VIEWS FROM ELSEWHERE: Nientstedt resignation: a first step toward healing

MINNESOTA
Owatonna People’s Press

Jeffrey Jackson
Posted on Jun 19, 2015

The relief that washed over many Minnesotans — Roman Catholics and the rest — with Monday’s news that Archbishop John Nienstedt has resigned should not be mistaken for a sense that all is now well within the Archdiocese of St. Paul and Minneapolis.

Rather, for some time, Nienstedt’s departure has been widely seen as a sad necessity. The Star Tribune Editorial Board has called it a requisite first step in a long effort to restore the reputation of the region’s largest religious organization— a reputation sullied by child molestation and an alleged cover-up so widespread that both criminal charges and a civil case were filed against the entire archdiocese in Ramsey County District Court on June 5.

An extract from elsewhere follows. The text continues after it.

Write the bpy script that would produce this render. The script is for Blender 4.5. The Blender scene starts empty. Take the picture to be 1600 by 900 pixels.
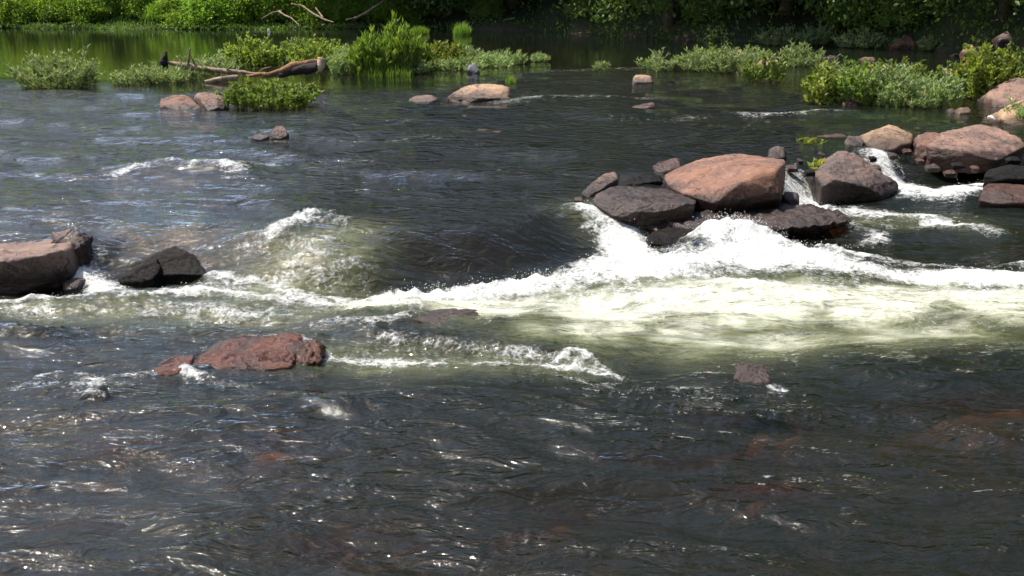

Fairly or not, the 68-year-old Nienstedt became the face of those charges — a fact that, to his credit, he seemed to acknowledge in a statement announcing his resignation early Monday. He was stepping aside, he said, “to give the Archdiocese a new beginning amidst the many challenges we face.” Exiting with him is Auxiliary Bishop Lee Piche, whose resignation statement said “the people of the archdiocese … need healing and hope. I was getting in the way of that, so I had to resign.”

At least temporarily, archdiocesan leadership will be in the hands of the Rev. Bernard Hebda, who will hold the title “apostolic administrator” in St. Paul, while continuing to function as coadjutor archbishop of Newark, New Jersey.